* Task details:
Print out the material that follows word for word.

=== Data section ===

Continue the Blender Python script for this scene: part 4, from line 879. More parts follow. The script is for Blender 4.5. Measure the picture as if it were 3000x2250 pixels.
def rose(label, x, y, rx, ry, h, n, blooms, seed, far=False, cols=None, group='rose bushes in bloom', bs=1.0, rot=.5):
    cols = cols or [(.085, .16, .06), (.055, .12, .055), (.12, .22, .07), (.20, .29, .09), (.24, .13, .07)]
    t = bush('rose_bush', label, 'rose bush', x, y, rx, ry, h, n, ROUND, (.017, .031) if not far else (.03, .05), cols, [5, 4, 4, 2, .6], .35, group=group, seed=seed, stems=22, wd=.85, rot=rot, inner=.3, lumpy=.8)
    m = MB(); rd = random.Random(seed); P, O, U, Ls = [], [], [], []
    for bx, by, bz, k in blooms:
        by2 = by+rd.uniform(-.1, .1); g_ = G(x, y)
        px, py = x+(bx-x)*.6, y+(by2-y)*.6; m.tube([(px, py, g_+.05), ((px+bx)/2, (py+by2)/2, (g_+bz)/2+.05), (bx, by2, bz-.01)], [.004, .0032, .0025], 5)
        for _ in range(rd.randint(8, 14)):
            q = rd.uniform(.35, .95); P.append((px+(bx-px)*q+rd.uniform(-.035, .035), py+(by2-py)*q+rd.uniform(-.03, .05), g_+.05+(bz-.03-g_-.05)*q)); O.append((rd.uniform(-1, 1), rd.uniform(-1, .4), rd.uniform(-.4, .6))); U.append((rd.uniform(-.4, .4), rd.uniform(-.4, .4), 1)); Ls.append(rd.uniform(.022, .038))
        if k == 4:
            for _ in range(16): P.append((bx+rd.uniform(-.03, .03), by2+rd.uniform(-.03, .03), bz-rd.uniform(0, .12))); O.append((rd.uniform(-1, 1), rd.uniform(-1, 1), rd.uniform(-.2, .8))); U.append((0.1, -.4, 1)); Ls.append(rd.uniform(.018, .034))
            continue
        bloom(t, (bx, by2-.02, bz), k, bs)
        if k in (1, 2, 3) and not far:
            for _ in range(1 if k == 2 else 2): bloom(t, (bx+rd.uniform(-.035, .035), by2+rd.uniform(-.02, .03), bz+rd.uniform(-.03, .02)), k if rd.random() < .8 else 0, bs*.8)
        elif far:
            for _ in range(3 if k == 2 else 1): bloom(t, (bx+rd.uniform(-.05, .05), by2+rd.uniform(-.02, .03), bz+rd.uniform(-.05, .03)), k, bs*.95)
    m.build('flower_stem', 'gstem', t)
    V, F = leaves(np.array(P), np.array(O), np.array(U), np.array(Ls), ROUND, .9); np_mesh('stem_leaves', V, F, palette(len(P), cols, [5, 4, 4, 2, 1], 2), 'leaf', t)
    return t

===

* Written solution:
Continue the Blender Python script for this scene: part 4, from line 879. More parts follow. The script is for Blender 4.5. Measure the picture as if it were 3000x2250 pixels.
def rose(label, x, y, rx, ry, h, n, blooms, seed, far=False, cols=None, group='rose bushes in bloom', bs=1.0, rot=.5):
    cols = cols or [(.085, .16, .06), (.055, .12, .055), (.12, .22, .07), (.20, .29, .09), (.24, .13, .07)]
    t = bush('rose_bush', label, 'rose bush', x, y, rx, ry, h, n, ROUND, (.017, .031) if not far else (.03, .05), cols, [5, 4, 4, 2, .6], .35, group=group, seed=seed, stems=22, wd=.85, rot=rot, inner=.3, lumpy=.8)
    m = MB(); rd = random.Random(seed); P, O, U, Ls = [], [], [], []
    for bx, by, bz, k in blooms:
        by2 = by+rd.uniform(-.1, .1); g_ = G(x, y)
        px, py = x+(bx-x)*.6, y+(by2-y)*.6; m.tube([(px, py, g_+.05), ((px+bx)/2, (py+by2)/2, (g_+bz)/2+.05), (bx, by2, bz-.01)], [.004, .0032, .0025], 5)
        for _ in range(rd.randint(8, 14)):
            q = rd.uniform(.35, .95); P.append((px+(bx-px)*q+rd.uniform(-.035, .035), py+(by2-py)*q+rd.uniform(-.03, .05), g_+.05+(bz-.03-g_-.05)*q)); O.append((rd.uniform(-1, 1), rd.uniform(-1, .4), rd.uniform(-.4, .6))); U.append((rd.uniform(-.4, .4), rd.uniform(-.4, .4), 1)); Ls.append(rd.uniform(.022, .038))
        if k == 4:
            for _ in range(16): P.append((bx+rd.uniform(-.03, .03), by2+rd.uniform(-.03, .03), bz-rd.uniform(0, .12))); O.append((rd.uniform(-1, 1), rd.uniform(-1, 1), rd.uniform(-.2, .8))); U.append((0.1, -.4, 1)); Ls.append(rd.uniform(.018, .034))
            continue
        bloom(t, (bx, by2-.02, bz), k, bs)
        if k in (1, 2, 3) and not far:
            for _ in range(1 if k == 2 else 2): bloom(t, (bx+rd.uniform(-.035, .035), by2+rd.uniform(-.02, .03), bz+rd.uniform(-.03, .02)), k if rd.random() < .8 else 0, bs*.8)
        elif far:
            for _ in range(3 if k == 2 else 1): bloom(t, (bx+rd.uniform(-.05, .05), by2+rd.uniform(-.02, .03), bz+rd.uniform(-.05, .03)), k, bs*.95)
    m.build('flower_stem', 'gstem', t)
    V, F = leaves(np.array(P), np.array(O), np.array(U), np.array(Ls), ROUND, .9); np_mesh('stem_leaves', V, F, palette(len(P), cols, [5, 4, 4, 2, 1], 2), 'leaf', t)
    return t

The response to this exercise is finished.